A small percentage of these societies are indeed "separate" - i.e., husbands and wives don't live together. This is a small minority, but much bigger for matrilineal societies than for others - the EA has 638 patrilineal societies, of which 4 have separate residences, compared to only 160 matrilineal societies, of which 4 have separate residences.
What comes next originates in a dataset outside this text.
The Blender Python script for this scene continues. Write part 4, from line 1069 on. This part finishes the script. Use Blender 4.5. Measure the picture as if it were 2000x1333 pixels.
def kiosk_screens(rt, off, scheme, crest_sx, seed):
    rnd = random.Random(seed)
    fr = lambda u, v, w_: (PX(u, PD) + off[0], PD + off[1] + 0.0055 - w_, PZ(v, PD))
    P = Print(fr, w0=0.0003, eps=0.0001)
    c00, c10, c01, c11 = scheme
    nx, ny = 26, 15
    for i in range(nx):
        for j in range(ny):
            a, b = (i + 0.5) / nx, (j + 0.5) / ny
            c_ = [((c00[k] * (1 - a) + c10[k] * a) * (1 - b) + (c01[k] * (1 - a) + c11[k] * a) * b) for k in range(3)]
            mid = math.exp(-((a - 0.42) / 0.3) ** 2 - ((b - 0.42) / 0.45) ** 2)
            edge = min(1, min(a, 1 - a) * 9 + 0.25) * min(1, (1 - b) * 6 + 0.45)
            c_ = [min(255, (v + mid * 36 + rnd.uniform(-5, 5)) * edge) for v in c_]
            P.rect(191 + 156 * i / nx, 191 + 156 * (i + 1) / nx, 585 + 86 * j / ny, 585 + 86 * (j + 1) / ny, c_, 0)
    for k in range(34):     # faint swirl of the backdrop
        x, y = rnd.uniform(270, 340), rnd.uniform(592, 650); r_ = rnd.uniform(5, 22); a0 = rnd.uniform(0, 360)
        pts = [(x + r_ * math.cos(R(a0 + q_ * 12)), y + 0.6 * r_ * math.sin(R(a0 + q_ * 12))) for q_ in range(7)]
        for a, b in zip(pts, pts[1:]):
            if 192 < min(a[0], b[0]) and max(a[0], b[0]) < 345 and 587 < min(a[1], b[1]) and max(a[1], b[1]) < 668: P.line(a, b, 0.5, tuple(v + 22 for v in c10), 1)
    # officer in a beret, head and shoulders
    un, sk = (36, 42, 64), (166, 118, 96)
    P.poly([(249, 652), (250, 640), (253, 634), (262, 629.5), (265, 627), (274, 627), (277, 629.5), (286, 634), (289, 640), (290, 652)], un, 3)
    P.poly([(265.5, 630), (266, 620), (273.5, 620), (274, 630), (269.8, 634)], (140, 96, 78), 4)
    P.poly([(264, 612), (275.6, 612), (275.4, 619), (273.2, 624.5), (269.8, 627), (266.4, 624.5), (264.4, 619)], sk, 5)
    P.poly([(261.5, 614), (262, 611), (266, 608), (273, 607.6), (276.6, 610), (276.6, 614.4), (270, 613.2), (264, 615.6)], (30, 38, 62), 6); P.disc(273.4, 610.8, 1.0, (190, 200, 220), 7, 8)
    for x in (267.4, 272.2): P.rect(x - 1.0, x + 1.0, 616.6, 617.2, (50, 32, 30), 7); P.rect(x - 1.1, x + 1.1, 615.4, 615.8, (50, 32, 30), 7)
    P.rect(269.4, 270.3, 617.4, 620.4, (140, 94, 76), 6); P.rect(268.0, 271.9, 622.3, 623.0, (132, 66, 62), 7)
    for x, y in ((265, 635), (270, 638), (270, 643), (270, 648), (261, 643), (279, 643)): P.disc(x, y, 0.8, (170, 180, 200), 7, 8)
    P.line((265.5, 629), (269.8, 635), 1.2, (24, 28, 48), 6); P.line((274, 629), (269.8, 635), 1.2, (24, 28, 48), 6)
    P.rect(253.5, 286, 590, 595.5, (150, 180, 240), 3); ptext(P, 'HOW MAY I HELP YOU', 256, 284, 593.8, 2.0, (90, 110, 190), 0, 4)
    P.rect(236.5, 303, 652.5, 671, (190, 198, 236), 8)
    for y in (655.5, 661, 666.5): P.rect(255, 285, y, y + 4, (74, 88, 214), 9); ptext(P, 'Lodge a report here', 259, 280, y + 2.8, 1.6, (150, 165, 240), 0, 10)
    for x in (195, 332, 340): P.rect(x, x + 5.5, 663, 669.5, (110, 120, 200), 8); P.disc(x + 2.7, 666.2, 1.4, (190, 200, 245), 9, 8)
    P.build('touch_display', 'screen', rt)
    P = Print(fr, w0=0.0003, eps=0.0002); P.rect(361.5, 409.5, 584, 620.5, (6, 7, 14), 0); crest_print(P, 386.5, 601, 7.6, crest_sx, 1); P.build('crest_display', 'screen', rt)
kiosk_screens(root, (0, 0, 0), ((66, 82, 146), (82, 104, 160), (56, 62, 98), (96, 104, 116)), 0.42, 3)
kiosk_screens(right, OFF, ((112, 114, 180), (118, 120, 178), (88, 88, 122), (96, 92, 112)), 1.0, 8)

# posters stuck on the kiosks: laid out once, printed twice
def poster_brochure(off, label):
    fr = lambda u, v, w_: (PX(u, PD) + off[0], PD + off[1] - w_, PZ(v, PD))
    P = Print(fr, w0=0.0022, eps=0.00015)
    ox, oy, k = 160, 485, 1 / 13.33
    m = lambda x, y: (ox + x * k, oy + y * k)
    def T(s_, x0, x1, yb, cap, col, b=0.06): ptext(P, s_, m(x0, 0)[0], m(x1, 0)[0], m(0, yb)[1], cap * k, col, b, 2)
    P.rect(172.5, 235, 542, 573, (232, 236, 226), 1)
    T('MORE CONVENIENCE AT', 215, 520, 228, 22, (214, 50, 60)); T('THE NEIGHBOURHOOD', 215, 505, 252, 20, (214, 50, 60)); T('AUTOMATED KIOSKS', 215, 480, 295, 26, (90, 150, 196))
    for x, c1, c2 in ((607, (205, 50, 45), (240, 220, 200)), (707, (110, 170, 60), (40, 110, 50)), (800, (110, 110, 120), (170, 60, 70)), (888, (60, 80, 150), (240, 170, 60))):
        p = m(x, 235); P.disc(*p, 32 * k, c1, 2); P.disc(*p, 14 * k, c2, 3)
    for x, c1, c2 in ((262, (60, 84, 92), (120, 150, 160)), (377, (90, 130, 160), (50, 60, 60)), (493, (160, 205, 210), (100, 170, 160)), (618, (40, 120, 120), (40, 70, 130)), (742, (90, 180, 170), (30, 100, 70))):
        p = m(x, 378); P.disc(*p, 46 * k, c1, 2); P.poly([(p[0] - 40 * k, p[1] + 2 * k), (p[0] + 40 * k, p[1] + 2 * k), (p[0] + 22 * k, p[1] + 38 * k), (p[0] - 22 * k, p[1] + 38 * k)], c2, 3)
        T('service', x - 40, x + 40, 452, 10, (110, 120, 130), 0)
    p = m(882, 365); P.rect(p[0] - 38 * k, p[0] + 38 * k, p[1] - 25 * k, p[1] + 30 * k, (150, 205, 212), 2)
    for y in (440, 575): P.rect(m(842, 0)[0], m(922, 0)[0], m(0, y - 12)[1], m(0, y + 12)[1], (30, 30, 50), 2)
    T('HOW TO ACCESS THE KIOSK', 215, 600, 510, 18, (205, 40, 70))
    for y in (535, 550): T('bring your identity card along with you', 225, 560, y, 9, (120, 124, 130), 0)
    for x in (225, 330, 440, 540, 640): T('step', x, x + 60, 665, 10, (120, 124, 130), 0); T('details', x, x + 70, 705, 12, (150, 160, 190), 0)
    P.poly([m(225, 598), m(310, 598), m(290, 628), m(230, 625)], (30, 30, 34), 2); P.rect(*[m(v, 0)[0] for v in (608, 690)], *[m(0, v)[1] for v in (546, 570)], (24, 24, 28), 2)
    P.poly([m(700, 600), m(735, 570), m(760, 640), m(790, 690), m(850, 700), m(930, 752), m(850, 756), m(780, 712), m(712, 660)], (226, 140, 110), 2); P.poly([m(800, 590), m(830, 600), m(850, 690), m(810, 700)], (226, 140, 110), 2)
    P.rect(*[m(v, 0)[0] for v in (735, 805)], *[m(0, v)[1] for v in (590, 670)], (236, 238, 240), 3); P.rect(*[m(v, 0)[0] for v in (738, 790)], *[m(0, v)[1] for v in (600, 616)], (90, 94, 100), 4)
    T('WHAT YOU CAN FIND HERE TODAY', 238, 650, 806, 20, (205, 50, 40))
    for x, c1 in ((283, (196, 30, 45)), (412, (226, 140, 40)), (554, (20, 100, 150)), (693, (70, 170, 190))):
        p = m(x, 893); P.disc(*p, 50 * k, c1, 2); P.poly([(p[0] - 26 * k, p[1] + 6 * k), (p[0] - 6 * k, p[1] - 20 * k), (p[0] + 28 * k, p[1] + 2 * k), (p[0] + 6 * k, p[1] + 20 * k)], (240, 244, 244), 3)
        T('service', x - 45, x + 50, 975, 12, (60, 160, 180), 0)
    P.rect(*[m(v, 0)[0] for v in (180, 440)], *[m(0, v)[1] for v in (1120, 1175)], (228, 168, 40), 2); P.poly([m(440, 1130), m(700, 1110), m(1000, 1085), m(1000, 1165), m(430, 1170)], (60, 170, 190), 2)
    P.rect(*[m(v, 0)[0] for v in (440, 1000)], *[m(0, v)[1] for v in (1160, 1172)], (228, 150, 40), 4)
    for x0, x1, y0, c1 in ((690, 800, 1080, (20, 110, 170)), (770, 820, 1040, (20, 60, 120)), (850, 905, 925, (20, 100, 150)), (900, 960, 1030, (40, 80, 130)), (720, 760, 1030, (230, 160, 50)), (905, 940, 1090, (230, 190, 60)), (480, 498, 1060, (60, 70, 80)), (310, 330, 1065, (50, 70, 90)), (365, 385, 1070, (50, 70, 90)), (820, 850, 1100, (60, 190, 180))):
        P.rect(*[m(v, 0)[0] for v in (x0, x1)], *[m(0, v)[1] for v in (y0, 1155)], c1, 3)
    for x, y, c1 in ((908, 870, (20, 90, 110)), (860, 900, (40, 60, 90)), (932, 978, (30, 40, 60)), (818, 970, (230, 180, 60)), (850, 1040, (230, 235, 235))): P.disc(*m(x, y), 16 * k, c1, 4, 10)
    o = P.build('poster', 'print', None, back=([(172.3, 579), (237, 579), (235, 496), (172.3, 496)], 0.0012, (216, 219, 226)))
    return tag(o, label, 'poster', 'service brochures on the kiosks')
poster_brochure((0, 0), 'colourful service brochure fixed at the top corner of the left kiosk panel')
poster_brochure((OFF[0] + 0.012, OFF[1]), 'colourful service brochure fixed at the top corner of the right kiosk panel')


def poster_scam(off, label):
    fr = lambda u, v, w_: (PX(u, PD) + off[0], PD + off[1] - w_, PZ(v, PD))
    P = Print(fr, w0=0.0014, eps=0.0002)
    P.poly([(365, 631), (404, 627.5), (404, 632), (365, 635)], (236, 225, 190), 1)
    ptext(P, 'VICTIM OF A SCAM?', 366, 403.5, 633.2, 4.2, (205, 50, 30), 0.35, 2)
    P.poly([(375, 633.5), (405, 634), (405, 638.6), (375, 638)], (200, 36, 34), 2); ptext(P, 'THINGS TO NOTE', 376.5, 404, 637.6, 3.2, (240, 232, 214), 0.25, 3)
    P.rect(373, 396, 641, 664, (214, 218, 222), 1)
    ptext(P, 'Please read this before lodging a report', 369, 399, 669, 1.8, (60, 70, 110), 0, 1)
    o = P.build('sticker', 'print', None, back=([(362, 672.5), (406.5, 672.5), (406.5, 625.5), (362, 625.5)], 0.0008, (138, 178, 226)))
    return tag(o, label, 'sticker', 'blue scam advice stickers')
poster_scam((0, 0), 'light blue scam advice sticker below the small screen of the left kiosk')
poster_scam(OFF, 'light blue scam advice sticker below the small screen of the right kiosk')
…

Of the 362 bilateral societies, and ~160 others (duolateral, ambilineal or with 'quasi-lineages'), exactly zero have separate residences.

Also notable is that although the matrilineal societies with separate residence are a small minority, they include some very prominent examples, including the Minangkabau (perhaps the most commonly-mentioned example of matrilineality), as well as the Fur and the Keralans.

A database of western native american societies has a similar pattern, and shows a very clear geographic tendency: matrilineal societies occur either in the pacific northwest, or in the inland southeast; the former societies (Tlingit, Haida, etc) are predominantly avunculocal, while the latter societies (Hopi, Navajo, etc) are predominantly matrilocal. [actually, technically, that's not looking at matrilineal descent, but at matrilineage kinship groups].

According to the EA, the Crow are (/were) matrilineal, but virilocal. So although descent was reckoned through the mother, their society wasn't organised along large-scale clan lines, and wives generally moved in with their husbands and their immediate family.

Re: Father/uncle and mother/aunt conflation – Kinship question

Posted: Tue Jun 04, 2019 10:24 am
by vegfarandi
Cool, very helpful.

Is this database publicly accessible?